Al decimo anniversario (2014) l'Anniversary Edition ha aggiornato, tanto graficamente che rendendo più fluide alcune meccaniche, il gioco originale. Nonostante i problemi di framerate, era un restyle che implementava qualche novità, come una difficoltà più alta in un'avventura altrimenti molto semplice. La versione The Lost Chapters (2005) aveva già ampliato l'esperienza complessiva con aree aggiuntive e correggendo la velocità di invecchiamento. Oggi parleremmo di DLC, o di Definitive Edition, ma allora corrispondeva a un rilancio effettivo del gioco completo, con cutscene e sezioni ulteriori.
La divergenza tra attese e realizzazione non deve far pensare che il gioco non fosse amato, in anni in cui il comparto di RPG esclusivi in casa Microsoft, tolto l'ambiente CRPG, contava poche perle (tra cui Sudeki). Nel 2004 Fable era visivamente incredibile, e per cura degli scenari riesce ad esserlo ancora oggi. Al contrario.

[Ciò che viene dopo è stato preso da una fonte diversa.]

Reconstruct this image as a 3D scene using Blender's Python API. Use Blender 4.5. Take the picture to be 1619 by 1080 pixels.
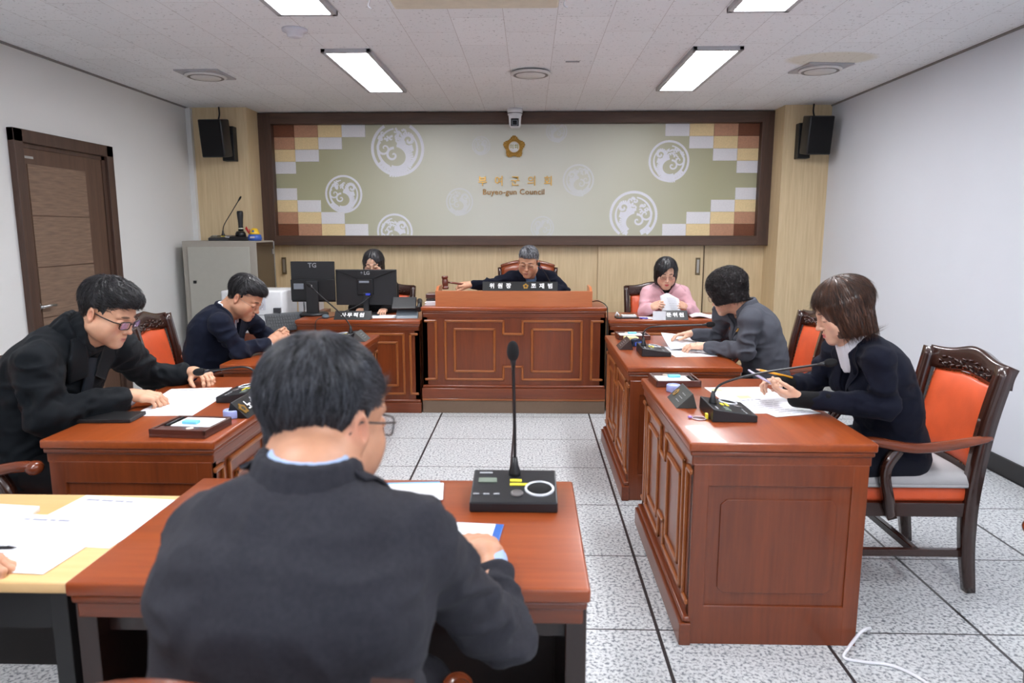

Lionhead Studios (chiuso nel 2016), non è stato in grado di apportare modifiche forti e solide nei sequel, reiterando con qualche perfezionamento una formula che aveva scontentato e togliendo, anzi, quel po' che meritava d'essere approfondito.
Fallendo inoltre con una dissonanza tra UI, modelli 3D e animazioni e perdendo l'ambizione, la bussola, con un gameplay orientato all'hack'n'slash senza più sfumature, a favore di premi estetici e non narrativi. Proponendo infine spin-off, come Fable: The Journey, di fatto un bel viaggio, ma un esperimento che ha fatto più bene al Kinect che al franchise.
Fable è affascinante, merito del modo in cui una mappa limitata cerca di essere accogliente, accessibile e a suo modo unica. Il lascito della saga, sicuramente, è questo bisogno sempre insoddisfatto di creare un ecosistema che funzioni e respiri quanto più possibile. Intanto, per chi sentisse la mancanza dei buffi e sdentati abitanti di Albion, è possibile recuperare facilmente Fable Anniversary su Steam (a un prezzo onestamente eccessivo), Fable II e III su Xbox Live. Alcuni rumour vogliono Fable IV in lavorazione, nelle mani di Playground Games (Forza Horizon) e con un budget Tripla A. Che sia l'occasione per realizzare le promesse di più di una decade fa?